‘Spanish climber dies on Nepal’s Annapurna’

Madrid, April 30: Spanish climber Tolo Calafat, who suffered swelling on the brain while descending Nepal’s famed Mount Annapurna in the Himalayas, died Thursday before he could be rescued, a climbing partner said.

“He is dead,” veteran Spanish climber Juanito Oiarzabal, who reached the summit of Mount Annapurna on Tuesday along with a third Spanish climber, told Spain’s National Radio station.

Calafat, a 39-year-old father of two from Majorca on Spain’s Balearic Islands, was no longer answering the satellite phone which he had used to speak with his family and call for help, he added.

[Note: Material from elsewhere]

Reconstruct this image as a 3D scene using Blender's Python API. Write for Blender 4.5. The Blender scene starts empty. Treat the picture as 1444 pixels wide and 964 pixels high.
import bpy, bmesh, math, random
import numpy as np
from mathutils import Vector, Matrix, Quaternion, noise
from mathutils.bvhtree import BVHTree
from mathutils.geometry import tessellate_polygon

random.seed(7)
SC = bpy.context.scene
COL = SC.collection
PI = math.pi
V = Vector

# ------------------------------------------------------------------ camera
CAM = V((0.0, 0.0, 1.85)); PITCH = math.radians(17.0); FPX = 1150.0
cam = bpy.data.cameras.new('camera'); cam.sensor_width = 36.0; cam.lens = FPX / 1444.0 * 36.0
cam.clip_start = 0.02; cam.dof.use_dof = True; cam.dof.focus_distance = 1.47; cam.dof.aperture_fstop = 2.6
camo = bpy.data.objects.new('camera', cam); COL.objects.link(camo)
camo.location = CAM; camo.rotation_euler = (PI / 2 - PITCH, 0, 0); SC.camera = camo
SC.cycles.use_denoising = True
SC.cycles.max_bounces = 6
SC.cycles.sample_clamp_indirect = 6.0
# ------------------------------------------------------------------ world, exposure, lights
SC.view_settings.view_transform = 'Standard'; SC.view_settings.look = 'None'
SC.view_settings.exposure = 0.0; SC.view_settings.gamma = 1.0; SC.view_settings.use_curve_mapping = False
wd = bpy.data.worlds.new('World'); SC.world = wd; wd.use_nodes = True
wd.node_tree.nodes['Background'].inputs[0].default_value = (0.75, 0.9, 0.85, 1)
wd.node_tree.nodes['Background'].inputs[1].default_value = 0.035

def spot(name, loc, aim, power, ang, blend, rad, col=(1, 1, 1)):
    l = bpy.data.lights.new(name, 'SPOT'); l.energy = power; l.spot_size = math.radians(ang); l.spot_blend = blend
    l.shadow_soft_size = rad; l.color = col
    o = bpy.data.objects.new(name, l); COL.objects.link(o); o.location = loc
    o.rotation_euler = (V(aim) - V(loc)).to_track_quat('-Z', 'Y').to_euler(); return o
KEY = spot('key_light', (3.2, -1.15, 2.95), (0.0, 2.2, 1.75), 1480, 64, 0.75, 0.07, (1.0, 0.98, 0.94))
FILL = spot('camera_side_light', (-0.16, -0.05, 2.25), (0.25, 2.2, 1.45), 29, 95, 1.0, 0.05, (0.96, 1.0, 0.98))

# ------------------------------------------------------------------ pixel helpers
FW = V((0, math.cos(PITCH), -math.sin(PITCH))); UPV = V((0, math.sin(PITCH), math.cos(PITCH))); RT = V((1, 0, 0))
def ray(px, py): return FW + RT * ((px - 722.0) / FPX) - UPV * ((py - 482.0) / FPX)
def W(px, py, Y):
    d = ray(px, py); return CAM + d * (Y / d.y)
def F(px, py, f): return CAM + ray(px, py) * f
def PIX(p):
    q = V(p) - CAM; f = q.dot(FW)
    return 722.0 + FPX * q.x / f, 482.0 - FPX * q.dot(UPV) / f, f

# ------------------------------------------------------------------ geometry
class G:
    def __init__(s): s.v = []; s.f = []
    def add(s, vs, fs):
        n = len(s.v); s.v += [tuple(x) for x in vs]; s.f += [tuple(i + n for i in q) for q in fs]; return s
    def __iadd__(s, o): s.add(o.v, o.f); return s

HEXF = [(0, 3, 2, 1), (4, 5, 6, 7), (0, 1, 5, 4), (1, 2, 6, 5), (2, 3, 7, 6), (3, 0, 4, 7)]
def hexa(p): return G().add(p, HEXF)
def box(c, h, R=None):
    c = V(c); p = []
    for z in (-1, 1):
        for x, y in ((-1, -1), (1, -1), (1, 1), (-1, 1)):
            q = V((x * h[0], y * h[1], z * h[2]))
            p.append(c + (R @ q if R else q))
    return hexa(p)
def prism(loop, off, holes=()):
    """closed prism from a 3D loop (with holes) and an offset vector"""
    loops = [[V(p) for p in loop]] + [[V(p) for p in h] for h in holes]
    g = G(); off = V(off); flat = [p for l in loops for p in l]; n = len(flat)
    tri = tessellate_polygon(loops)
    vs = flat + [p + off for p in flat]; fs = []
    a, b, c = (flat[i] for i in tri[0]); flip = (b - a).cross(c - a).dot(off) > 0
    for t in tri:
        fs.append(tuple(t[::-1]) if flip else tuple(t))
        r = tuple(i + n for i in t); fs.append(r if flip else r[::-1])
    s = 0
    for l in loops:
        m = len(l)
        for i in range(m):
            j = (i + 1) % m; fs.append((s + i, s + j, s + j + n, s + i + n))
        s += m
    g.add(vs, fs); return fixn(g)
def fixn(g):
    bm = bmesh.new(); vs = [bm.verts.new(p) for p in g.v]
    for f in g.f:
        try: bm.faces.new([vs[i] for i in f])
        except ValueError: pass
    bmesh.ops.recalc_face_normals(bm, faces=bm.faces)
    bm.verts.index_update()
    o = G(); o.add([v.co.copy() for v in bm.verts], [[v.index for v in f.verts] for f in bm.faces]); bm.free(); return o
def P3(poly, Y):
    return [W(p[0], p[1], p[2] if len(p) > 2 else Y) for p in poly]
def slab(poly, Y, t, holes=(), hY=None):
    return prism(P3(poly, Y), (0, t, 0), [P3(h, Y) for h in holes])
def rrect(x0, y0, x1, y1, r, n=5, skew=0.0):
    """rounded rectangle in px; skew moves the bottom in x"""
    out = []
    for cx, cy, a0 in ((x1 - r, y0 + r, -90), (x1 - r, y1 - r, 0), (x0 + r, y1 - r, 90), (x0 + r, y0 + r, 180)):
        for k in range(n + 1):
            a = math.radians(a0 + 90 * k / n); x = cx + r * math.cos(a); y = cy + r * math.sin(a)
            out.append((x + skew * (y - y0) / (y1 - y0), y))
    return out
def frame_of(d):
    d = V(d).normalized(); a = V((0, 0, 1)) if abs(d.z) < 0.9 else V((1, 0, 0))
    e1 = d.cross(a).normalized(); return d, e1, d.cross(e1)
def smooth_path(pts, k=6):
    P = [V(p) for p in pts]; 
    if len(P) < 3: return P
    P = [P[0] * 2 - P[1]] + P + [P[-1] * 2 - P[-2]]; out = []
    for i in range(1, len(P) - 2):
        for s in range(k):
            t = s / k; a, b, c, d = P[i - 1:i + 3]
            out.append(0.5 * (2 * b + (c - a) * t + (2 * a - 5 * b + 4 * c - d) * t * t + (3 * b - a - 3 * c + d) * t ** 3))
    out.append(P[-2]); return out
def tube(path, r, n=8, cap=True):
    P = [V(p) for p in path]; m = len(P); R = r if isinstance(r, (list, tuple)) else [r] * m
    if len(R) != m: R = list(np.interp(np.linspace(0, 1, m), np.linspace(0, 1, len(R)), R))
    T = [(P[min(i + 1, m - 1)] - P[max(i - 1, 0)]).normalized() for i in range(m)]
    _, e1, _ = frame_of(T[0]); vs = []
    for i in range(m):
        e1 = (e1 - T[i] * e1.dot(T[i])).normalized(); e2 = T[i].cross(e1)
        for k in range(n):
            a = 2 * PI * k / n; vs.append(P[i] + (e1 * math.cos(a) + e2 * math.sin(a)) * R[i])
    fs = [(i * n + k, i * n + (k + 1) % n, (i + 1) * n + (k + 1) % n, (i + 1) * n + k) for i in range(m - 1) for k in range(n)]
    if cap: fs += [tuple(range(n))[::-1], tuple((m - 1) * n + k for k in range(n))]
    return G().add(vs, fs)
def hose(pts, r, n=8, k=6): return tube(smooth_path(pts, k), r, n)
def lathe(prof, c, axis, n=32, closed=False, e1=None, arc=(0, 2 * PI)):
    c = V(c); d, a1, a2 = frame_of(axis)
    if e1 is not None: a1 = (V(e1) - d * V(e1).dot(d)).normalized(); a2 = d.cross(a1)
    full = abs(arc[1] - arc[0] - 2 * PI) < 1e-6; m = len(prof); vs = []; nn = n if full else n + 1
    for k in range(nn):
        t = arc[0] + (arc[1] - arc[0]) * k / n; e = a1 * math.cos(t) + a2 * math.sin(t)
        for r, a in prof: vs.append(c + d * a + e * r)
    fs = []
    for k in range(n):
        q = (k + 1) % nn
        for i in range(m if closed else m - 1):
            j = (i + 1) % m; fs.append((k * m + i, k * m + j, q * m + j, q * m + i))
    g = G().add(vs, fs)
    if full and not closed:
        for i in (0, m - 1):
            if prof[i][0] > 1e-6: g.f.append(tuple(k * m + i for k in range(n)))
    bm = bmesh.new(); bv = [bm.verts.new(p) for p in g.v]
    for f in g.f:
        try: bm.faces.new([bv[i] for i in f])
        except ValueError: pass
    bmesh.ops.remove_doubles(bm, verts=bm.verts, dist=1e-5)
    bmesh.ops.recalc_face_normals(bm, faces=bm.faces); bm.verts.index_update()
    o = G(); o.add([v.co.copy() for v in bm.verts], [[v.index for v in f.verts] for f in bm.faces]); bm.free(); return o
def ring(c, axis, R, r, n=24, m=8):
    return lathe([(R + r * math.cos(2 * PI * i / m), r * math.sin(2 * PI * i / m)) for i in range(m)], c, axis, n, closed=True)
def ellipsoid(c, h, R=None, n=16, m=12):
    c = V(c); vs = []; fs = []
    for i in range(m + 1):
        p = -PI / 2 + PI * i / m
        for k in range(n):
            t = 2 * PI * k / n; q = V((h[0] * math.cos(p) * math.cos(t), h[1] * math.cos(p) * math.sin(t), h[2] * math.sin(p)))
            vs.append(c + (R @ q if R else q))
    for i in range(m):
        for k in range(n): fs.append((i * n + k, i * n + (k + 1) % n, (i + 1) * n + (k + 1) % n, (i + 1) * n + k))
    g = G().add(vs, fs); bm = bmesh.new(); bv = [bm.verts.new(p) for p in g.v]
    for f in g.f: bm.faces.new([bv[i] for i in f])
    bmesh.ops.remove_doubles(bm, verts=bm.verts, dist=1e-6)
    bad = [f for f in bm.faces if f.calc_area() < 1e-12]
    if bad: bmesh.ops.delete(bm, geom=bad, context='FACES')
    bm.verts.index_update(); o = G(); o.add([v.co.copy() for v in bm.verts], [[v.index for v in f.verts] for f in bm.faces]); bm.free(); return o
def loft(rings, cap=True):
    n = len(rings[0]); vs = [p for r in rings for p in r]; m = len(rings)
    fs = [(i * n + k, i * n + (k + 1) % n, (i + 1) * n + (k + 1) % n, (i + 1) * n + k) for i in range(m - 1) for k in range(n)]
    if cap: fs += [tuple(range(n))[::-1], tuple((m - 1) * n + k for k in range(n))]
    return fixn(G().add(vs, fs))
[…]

He had been stuck and unable to move at 7,500 metres (24,000 feet) above sea level as bad weather hampered his rescue after he suffered a cerebral oedema.

A helicopter that went searching for him Thursday was not able to locate him, Oiarzabal said.

In 2008 another seasoned Spanish climber, Inaki Ochoa de Olza, died on the same mountain in similar circumstances.

Calafat and the two others climbed Annapurna at the same time as South Korea’s Oh Eun-Sun, who claimed to have become the first woman to to scale all 14 mountains in the world over 8,000 metres.

Oiarzabal, a veteran of 24 ascents of peaks over 8,000 metres, denounced what he said was a growing lack of “solidarity” amongst climbers, in a reference to the reluctance he said Oh’s team displayed to help Calafat.

He said Oh stopped Tuesday on her way down Annapurna at a camp located at 7,100 metres to allow her four Sherpas to go to the aid of Calafat.

But the Sherpas refused despite being offered 6,000 euros (8,000 dollars) each, Oiarzabal told Spanish media. He said he was prevented from going himself because his feet were partially frozen.

Oiarzabal was more critical on Wednesday, telling Cadena Ser that Oh “did not help at all, she did nothing, because according to her it was not her responsibility.”

Oh’s claim to have scaled all 14 mountains over 8,000 metres has been challenged by some experts, who doubt she reached the summit of Mount Kanchenjunga on the Nepal-Tibet border last year as claimed.

Her main rival in the race to make history, Spanish climber Edurne Pasaban, is preparing to climb Shisha Pangma in Tibet, the last peak on her list.